> **Dataset content**
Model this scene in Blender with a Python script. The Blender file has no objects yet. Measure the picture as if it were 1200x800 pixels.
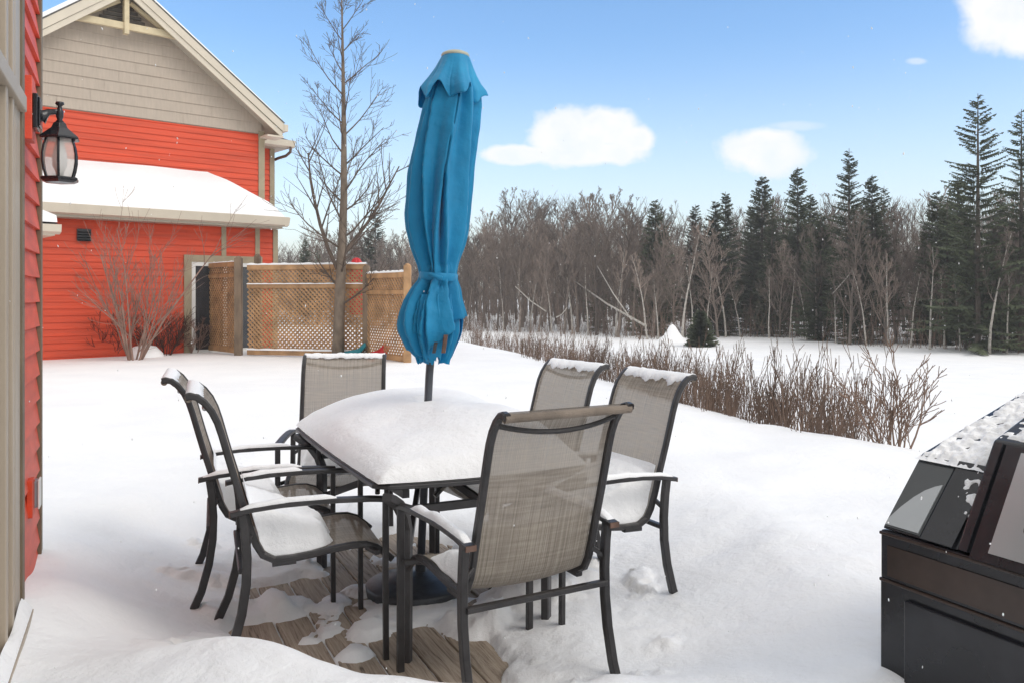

...

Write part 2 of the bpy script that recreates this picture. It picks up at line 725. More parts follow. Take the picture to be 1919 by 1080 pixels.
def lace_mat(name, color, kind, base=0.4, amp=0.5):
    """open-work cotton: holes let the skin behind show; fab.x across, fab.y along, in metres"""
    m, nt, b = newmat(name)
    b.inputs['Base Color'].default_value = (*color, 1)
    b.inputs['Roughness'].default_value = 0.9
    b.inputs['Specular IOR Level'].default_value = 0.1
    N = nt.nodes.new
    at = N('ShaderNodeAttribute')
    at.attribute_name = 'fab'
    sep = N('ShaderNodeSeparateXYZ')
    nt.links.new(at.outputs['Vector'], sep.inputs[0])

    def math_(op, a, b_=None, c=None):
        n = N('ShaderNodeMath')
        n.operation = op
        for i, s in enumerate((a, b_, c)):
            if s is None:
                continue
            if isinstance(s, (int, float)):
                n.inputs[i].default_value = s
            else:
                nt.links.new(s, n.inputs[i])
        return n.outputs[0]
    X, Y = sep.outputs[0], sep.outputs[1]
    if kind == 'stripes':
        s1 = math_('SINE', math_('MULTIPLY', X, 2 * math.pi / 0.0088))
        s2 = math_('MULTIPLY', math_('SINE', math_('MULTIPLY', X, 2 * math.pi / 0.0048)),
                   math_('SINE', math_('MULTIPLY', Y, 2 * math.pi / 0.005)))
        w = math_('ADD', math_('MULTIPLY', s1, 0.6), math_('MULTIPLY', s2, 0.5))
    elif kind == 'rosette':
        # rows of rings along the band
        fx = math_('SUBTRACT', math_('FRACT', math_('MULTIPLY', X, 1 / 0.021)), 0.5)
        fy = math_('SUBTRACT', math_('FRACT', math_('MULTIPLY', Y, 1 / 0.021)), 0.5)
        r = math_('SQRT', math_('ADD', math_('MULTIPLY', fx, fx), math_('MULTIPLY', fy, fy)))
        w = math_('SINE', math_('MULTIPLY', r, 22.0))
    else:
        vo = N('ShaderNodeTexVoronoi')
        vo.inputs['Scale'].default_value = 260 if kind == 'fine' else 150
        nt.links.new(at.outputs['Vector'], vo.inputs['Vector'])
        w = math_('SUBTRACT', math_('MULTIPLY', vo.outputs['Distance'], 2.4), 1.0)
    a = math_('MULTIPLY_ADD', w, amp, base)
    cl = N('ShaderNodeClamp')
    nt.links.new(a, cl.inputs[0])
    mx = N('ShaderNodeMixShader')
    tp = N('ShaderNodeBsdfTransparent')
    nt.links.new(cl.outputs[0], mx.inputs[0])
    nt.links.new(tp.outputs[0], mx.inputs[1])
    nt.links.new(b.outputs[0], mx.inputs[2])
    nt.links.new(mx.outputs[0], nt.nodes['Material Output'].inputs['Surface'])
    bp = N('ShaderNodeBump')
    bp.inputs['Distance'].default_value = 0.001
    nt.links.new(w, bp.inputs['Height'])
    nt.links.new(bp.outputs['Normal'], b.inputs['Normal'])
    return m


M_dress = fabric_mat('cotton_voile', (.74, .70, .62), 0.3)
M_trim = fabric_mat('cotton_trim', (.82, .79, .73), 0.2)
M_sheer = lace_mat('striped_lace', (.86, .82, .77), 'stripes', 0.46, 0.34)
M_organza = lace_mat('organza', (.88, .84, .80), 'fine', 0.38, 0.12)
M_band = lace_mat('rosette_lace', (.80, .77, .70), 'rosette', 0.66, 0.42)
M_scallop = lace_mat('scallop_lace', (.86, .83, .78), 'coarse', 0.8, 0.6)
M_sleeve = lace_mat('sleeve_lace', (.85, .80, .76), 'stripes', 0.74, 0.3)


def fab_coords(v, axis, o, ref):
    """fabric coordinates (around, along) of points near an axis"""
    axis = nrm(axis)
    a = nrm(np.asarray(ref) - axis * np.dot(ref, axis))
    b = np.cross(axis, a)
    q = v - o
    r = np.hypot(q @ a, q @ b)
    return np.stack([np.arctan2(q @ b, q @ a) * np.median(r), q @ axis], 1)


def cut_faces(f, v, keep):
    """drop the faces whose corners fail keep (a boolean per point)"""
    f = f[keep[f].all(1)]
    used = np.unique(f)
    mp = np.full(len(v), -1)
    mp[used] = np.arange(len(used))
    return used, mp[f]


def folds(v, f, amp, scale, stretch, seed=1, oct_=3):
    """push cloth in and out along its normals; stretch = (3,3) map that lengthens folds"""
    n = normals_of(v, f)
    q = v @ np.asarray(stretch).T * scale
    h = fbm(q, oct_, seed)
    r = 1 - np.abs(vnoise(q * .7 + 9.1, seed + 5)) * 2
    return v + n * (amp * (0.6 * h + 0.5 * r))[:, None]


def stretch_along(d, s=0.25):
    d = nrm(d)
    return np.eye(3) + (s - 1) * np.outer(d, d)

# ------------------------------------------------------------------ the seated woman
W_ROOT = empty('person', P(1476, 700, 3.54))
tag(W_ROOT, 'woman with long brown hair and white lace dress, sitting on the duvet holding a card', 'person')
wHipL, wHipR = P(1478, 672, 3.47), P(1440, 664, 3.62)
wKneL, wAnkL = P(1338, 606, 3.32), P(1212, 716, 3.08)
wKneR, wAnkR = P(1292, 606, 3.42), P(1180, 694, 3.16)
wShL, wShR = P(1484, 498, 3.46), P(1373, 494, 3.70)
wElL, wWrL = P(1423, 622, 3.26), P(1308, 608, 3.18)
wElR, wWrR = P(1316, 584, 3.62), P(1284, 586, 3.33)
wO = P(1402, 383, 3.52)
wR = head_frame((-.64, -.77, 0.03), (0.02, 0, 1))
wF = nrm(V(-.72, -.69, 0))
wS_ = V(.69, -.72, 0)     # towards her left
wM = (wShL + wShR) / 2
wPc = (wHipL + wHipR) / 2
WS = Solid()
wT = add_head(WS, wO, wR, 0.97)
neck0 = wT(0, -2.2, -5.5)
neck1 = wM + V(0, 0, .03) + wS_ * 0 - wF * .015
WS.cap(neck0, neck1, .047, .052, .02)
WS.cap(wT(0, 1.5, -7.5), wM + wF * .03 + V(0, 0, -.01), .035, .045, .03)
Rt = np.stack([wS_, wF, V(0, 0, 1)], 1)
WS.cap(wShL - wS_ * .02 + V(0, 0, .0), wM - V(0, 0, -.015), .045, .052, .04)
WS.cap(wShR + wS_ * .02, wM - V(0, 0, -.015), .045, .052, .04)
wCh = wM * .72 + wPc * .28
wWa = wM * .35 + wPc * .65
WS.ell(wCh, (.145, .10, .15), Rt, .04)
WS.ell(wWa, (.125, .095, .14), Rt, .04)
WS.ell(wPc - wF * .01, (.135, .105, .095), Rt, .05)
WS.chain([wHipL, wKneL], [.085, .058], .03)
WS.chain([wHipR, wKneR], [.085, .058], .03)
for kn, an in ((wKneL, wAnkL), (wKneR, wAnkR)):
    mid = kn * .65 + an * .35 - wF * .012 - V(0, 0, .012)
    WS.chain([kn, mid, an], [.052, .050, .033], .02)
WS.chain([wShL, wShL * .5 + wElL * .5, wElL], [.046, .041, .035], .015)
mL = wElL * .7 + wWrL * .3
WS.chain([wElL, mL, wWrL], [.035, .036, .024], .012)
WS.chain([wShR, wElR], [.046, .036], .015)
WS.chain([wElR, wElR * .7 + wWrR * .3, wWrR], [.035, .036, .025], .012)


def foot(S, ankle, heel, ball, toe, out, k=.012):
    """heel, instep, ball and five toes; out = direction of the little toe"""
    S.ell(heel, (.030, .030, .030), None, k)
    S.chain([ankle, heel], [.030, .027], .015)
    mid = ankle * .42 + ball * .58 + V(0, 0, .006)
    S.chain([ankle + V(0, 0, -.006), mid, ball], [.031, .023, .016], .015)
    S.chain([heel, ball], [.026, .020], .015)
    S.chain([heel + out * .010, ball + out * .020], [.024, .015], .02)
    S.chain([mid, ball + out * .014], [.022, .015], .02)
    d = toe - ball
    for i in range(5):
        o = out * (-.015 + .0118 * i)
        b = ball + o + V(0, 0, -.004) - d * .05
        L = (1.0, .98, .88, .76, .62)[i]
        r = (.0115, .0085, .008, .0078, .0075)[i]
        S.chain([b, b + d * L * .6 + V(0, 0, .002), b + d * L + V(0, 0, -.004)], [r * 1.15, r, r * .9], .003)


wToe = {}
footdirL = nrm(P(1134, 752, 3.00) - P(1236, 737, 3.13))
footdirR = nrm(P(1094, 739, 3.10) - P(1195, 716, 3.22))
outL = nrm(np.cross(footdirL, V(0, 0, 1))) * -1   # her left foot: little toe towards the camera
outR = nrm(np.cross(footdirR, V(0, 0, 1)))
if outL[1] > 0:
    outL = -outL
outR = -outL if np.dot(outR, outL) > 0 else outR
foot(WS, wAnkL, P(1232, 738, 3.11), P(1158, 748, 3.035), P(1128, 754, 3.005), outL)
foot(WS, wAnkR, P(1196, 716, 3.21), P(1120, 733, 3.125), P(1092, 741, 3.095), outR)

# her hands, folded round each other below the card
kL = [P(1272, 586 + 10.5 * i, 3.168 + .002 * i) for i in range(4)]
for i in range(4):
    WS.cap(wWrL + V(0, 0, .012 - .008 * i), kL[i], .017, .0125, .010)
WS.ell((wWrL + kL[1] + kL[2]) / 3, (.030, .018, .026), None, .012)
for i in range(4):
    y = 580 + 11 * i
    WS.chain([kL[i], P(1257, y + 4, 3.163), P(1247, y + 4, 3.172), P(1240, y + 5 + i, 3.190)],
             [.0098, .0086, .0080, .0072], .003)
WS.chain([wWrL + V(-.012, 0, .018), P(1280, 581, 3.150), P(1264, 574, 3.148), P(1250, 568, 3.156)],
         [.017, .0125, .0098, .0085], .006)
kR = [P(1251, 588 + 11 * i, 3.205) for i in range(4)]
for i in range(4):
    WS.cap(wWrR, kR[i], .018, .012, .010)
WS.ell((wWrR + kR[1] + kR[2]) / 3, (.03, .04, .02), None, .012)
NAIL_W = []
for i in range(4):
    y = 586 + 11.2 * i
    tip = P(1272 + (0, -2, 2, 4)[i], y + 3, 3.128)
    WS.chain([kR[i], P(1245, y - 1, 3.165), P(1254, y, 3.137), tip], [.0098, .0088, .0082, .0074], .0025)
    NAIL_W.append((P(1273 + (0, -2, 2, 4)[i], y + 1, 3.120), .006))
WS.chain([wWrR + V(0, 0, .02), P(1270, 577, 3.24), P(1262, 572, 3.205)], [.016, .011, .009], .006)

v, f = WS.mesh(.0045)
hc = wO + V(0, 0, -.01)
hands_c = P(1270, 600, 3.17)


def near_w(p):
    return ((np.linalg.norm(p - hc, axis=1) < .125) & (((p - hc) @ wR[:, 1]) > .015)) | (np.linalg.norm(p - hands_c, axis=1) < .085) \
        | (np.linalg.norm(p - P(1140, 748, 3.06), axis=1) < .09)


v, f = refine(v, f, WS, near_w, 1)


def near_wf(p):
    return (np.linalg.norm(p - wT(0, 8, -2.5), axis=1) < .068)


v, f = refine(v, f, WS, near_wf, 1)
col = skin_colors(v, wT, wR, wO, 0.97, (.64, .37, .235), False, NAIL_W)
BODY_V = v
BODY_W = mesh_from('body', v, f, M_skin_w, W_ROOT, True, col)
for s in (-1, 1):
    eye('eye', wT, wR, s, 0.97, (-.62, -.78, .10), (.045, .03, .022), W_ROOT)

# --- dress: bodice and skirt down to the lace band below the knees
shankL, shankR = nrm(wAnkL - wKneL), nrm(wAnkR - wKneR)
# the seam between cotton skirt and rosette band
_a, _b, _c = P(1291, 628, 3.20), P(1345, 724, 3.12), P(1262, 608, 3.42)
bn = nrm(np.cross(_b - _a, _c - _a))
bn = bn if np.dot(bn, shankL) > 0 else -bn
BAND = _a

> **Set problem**
Select all lines in the listing above where the word "picture" appears, and show them.

> **The completed task**
Model this scene in Blender with a Python script. The Blender file has no objects yet. Measure the picture as if it were 1200x800 pixels.
Write part 2 of the bpy script that recreates this picture. It picks up at line 725. More parts follow. Take the picture to be 1919 by 1080 pixels.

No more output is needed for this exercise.